- _EXERCISE PROMPT_:
Nothing outside the range from the line with "Write a USD" to the line with "from pxr import" belongs in the copy, and no pictures do either; repeat that range exactly.

3D scene scripts:
------

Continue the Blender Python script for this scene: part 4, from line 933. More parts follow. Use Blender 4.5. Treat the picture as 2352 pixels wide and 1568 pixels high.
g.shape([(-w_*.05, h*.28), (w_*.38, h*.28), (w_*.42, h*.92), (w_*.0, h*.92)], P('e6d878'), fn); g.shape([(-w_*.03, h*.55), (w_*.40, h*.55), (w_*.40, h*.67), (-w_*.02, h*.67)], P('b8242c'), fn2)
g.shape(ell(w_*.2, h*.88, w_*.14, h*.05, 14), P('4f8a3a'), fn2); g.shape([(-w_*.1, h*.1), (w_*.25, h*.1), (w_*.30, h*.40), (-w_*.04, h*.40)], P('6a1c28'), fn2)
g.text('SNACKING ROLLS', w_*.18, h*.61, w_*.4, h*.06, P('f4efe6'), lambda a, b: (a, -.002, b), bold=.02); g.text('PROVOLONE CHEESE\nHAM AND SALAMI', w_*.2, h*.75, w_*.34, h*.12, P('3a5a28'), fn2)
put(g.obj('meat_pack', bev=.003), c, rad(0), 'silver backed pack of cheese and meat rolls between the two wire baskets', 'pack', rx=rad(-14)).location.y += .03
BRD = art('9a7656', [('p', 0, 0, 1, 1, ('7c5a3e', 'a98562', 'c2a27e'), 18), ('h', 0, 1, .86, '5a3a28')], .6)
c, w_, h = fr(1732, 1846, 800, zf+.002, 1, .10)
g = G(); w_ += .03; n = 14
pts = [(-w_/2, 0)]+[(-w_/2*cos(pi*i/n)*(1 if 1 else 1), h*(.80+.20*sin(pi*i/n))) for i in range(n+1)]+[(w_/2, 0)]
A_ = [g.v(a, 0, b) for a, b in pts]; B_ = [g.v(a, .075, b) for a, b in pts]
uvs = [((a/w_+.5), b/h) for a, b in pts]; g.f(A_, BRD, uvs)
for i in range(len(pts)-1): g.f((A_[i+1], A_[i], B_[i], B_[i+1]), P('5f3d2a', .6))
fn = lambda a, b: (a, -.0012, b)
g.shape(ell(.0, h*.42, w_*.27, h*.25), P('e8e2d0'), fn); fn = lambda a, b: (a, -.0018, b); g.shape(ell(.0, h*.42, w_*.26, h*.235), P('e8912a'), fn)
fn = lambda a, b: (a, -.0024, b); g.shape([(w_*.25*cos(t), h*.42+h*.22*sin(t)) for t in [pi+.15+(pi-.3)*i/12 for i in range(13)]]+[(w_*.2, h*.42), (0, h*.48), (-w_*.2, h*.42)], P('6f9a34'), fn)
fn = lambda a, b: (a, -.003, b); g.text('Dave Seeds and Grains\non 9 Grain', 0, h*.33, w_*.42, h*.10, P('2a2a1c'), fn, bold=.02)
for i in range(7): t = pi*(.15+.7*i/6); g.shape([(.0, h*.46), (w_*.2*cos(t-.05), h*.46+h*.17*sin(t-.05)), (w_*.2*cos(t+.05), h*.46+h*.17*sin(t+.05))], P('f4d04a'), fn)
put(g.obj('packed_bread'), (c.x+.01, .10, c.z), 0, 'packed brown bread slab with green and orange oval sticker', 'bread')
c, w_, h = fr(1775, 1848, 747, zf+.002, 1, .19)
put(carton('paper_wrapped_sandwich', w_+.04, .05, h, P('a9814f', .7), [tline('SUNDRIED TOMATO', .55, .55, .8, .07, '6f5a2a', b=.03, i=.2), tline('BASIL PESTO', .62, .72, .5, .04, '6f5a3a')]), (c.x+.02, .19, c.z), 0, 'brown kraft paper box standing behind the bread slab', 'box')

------

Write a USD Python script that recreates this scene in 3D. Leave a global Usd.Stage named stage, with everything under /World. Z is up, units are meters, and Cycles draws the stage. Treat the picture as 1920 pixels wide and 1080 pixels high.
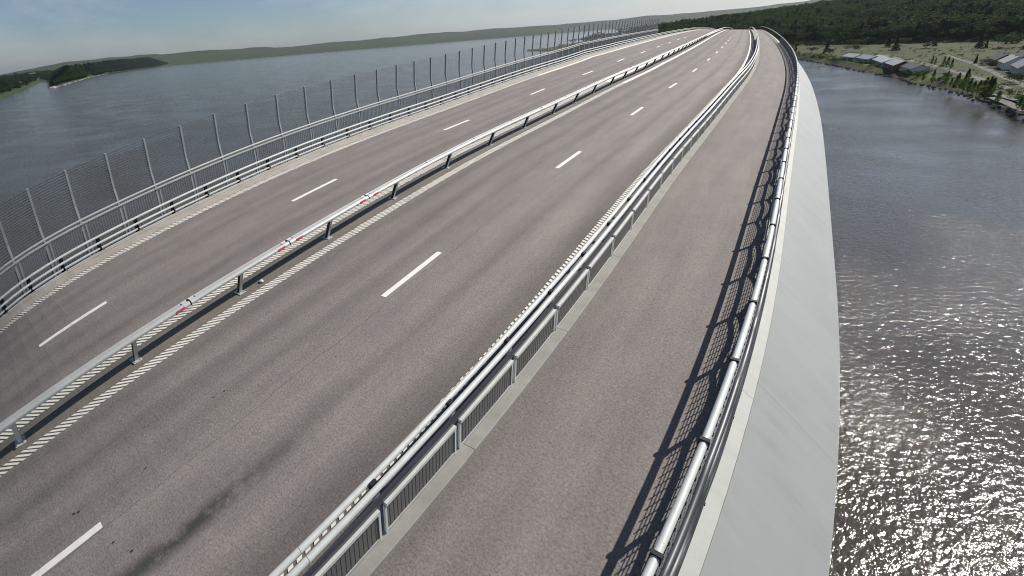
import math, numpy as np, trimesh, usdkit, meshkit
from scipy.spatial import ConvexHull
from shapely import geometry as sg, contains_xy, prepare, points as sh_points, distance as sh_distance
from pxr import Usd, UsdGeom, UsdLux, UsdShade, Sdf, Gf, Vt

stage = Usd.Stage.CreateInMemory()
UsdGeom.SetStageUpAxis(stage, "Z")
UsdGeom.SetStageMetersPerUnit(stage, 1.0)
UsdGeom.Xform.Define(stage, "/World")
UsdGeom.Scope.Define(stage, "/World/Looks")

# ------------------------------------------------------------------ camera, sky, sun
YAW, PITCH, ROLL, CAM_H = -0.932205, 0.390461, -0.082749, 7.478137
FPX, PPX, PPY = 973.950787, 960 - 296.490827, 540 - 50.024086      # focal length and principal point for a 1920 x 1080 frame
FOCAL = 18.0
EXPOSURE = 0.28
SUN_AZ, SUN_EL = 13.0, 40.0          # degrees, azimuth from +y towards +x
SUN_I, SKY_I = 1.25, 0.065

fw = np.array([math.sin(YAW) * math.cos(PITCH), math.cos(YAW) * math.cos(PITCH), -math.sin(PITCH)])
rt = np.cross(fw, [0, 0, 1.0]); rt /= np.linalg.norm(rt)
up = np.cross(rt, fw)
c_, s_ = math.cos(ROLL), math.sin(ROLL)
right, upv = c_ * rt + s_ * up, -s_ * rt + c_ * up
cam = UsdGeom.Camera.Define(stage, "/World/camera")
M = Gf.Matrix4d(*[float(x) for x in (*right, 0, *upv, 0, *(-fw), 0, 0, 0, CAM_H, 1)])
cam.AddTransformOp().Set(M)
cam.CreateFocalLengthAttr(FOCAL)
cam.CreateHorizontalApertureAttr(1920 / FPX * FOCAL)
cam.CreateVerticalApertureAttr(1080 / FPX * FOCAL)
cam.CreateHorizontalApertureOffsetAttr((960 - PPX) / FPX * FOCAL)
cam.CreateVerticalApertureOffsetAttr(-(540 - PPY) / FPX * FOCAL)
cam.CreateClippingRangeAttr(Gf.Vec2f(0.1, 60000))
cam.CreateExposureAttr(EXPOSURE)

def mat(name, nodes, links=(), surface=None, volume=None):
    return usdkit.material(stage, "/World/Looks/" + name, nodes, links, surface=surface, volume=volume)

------

- _ANSWER IN FULL_:
Write a USD Python script that recreates this scene in 3D. Leave a global Usd.Stage named stage, with everything under /World. Z is up, units are meters, and Cycles draws the stage. Treat the picture as 1920 pixels wide and 1080 pixels high.
import math, numpy as np, trimesh, usdkit, meshkit
from scipy.spatial import ConvexHull
from shapely import geometry as sg, contains_xy, prepare, points as sh_points, distance as sh_distance
from pxr import Usd, UsdGeom, UsdLux, UsdShade, Sdf, Gf, Vt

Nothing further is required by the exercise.